TASK OBJECTIVE
Return only the lines from the top of the material through the line marked by "from mathutils import Vector, Matrix", unaltered.

INFORMATION SHOWN
###

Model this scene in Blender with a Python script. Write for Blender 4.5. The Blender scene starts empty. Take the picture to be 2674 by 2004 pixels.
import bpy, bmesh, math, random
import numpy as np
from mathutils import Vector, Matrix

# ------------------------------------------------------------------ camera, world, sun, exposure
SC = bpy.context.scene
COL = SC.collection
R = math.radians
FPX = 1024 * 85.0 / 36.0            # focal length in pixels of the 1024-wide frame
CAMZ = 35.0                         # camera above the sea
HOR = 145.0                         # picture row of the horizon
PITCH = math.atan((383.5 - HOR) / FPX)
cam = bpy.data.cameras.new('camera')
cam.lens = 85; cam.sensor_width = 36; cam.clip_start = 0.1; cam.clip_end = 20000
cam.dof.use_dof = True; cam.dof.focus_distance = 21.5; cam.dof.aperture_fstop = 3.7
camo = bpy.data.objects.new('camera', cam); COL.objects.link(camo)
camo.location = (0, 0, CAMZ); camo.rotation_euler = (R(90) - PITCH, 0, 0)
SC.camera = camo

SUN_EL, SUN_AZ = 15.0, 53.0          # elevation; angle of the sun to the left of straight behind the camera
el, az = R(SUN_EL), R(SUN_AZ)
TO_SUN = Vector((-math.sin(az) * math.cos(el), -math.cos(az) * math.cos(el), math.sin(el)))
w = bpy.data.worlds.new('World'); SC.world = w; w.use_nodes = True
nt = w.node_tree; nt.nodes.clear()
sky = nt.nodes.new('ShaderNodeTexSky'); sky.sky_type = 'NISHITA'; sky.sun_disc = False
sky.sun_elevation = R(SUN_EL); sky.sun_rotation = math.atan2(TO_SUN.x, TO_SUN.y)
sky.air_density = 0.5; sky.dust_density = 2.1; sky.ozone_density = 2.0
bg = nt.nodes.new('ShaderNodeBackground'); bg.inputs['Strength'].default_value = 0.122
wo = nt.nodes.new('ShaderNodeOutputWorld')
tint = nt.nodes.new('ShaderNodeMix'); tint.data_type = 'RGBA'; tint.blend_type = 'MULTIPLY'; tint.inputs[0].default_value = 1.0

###

THE COMPLETED TASK
Model this scene in Blender with a Python script. Write for Blender 4.5. The Blender scene starts empty. Take the picture to be 2674 by 2004 pixels.
import bpy, bmesh, math, random
import numpy as np
from mathutils import Vector, Matrix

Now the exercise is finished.